なおステレオタイプは「固定観念」とも訳されますが「偏見」とも訳されるので、あくまで冗談として受け取っておく必要はあります。外国の人に日本人の私達が「あなたは名誉を重んじるんですよね? 刀はどこに差していますか?」と聞かれたら微妙な気持ちになるのと同じで、外国の人にも「あなたはドイツ人らしく物静かですね」などと言ってはいけません(基本的に失礼)。
自転車マンガの名作に対応させてみる
それはさておき、上で挙げられているのは「9ヵ国」(イギリスとフランスが同じ扱いになっているものの)。これを眺めていたら、この8〜9人でサイクルロードレースのチームが構成されていたらおもしろいことになりそうだ、とまず思ったのでした。
次に思い浮かんだのが自転車のマンガ。「弱虫ペダル」の登場人物については、私は次のような対応関係を想像しました。
- 鳴子章吉:アメリカ
- 今泉俊輔:イギリス・フランス
- 金城真護:ロシア・ドイツ型
- 巻島裕介:メキシコ。

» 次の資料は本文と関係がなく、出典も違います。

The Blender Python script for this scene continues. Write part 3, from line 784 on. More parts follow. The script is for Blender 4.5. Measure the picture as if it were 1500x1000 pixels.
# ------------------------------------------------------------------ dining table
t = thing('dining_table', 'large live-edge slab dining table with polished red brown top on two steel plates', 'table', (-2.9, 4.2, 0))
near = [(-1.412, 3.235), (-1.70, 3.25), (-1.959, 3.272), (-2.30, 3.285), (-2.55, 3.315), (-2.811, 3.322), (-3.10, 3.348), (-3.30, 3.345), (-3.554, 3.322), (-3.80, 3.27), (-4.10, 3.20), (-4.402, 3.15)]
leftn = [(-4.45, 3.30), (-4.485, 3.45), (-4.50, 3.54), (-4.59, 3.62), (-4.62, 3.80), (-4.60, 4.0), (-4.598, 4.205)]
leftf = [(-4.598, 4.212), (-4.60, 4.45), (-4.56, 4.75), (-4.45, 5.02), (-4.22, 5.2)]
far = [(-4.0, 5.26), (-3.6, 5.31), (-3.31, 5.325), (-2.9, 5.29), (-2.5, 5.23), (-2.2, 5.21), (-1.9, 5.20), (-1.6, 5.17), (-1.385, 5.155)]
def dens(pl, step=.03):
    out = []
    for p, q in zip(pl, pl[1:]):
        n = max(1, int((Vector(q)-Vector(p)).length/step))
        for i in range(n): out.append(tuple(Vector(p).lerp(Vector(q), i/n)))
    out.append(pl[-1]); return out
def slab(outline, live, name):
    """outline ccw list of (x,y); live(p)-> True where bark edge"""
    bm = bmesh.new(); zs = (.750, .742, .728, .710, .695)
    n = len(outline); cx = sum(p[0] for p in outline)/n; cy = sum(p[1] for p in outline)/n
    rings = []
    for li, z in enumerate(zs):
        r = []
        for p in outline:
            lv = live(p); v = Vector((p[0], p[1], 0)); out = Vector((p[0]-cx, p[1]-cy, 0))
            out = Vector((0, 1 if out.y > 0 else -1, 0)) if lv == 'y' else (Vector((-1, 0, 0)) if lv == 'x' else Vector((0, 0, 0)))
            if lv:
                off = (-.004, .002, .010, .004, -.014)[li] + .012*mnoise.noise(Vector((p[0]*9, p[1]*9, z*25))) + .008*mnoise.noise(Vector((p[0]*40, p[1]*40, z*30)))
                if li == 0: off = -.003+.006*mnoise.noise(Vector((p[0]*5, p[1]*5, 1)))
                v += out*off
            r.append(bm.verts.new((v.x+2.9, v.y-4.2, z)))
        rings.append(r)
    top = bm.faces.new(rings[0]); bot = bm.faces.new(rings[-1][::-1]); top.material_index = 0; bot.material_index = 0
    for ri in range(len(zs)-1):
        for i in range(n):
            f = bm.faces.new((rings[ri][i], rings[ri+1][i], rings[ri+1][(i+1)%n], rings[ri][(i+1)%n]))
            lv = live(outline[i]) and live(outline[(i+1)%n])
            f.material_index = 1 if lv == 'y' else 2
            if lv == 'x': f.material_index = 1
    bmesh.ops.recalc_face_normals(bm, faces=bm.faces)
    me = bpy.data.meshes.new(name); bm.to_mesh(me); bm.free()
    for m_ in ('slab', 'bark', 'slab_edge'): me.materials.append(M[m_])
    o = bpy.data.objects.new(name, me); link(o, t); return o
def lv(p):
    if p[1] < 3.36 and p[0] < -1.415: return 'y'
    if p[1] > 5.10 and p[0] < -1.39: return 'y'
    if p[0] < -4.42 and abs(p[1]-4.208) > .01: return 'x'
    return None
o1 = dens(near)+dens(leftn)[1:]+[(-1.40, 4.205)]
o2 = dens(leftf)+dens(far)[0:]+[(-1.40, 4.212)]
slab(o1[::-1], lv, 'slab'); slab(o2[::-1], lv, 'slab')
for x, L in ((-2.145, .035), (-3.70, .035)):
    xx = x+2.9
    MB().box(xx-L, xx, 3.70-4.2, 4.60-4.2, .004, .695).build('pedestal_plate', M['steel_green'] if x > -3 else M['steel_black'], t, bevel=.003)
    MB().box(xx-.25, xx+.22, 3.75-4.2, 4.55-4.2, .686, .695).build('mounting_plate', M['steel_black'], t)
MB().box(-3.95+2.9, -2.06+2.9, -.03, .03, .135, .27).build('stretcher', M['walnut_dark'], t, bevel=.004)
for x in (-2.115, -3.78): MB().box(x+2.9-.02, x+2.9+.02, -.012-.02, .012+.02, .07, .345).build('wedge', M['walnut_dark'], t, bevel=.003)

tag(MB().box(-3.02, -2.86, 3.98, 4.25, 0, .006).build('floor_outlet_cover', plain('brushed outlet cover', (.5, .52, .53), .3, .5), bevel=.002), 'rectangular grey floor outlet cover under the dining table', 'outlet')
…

中国的な要素もあるかもしれない
- 御堂筋翔:メキシコ・インド・日本・英仏のあらゆるステレオタイプを兼ね備えていそうなヤバいやつ。異彩を放っている
- 手嶋純太:インド
こう考えると「弱虫ペダル」は世界的に通用しそうなステレオタイプが(意図的かどうかは不明ですが)下敷きになっているように見え、それがヒットの理由のひとつもであるように思えます。小野田坂道は主人公だけあって簡単には理解できないところがありますね。
もう少し古い「シャカリキ」というマンガではどうか。野々村輝の性格も、やはり複雑な感じがします。アメリカ(直情的)的なところもあるものの、それに収まらない(狂気や内向性も強く感じられる)。
由多比呂彦の場合は、ややわかりやすいイギリス・フランス型(しかしフェアプレイや名誉も重視する)。鳩村大輔もテルと同じくらい複雑な性格という感じがあり、アメリカ(直情的)・ドイツとロシア(本当は無口で内向的?)・日本(名誉を重んじる)の複合型という印象(私個人の印象です)。
映画もマンガも、そしてロードレースの選手も、「この人はこういう設定・性格なんだろう」という固定観念から離れていく瞬間があり、それがいちばんおもしろいですね(レースの場合だとこれがドラマを生む)。